Certo, bisogna attrezzarsi. Certo, bisogna tenere presente i contro e compensare. Usare e insegnare ad usare strumenti collaborativi e monitorare di continuo non tanto la produttività, che generalmente riceve parecchi benefici dallo smart working, quanto la compattezza del team con incontri periodici e iniziative ad hoc che ricreino una “macchinetta del caffé” temporanea o virtuale. Parliamo del cosiddetto “water cooler effect” cioé l’incremento di creatività e di coesione aziendale che si verifica nel condividere spazi comuni di relax in cui è incentivato il contatto umano.

E noi che facciamo in proposito?

In Nemoris lasciamo la possibilità di lavorare da casa senza limitazioni, anche se vediamo che il team di sviluppo tende comunque a gravitare attorno all’ufficio: l’ambiente aiuta la concentrazione e gli scambi, e quindi si preferisce vedersi in faccia e lavorare fianco a fianco.

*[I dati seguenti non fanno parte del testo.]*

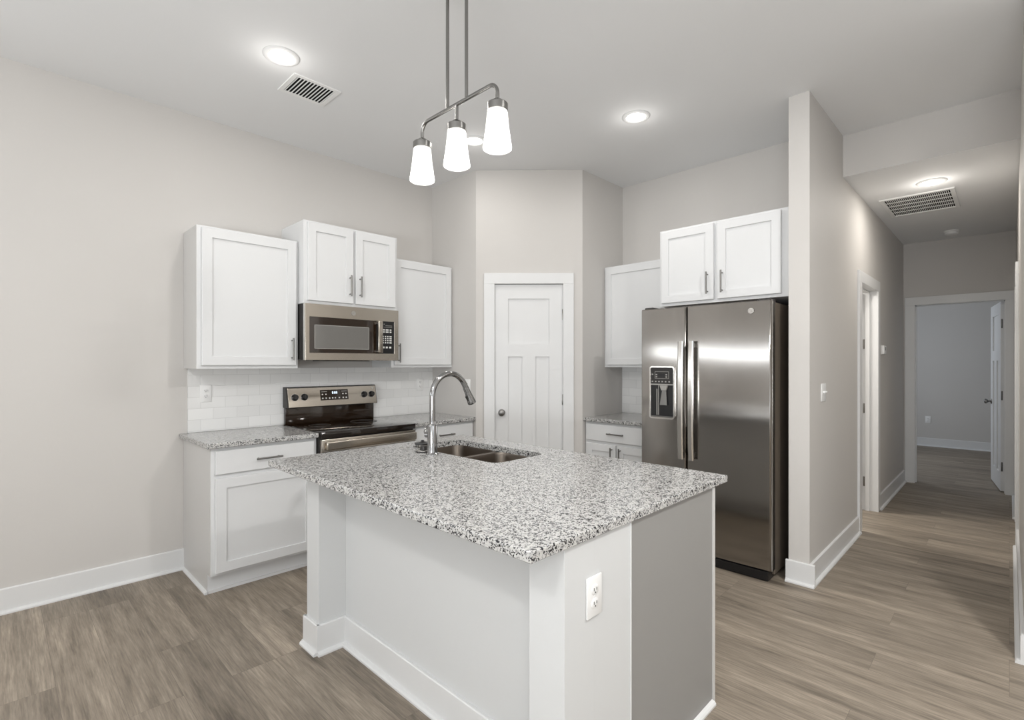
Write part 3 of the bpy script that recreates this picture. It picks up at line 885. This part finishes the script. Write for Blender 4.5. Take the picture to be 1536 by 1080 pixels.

Però ritengo che la possibilità di lavorare in remoto, che magari si concretizza in circa un 20% in meno di spostamenti nel mio caso, sia un piccolo contributo della nostra azienda a svuotare le strade e ridurre le emissioni.

Queste percentuali nella nostra realtà si alzano nei mesi estivi, quando l’ufficio tende a svuotarsi e tutti tendono a recarsi a lavorare in luoghi più “vacanzieri” e vicini alla natura, anche a prescindere dal periodo di ferie vero e proprio. Bastano una connessione internet e un computer, e vedo che il cambio di paesaggio e clima è sempre benefico per la produttività e il benessere personale, quindi indirettamente un vantaggio per l’azienda.

Se tutti facessimo anche piccoli passi in questo senso come effetto collaterale, su larga scala, ci sarebbero meno auto in circolazione e un piccolo contributo a fermare e invertire questa corsa verso l’aumento della temperatura che comincia a preoccupare anche quelli che fino a poco fa sembravano scettici.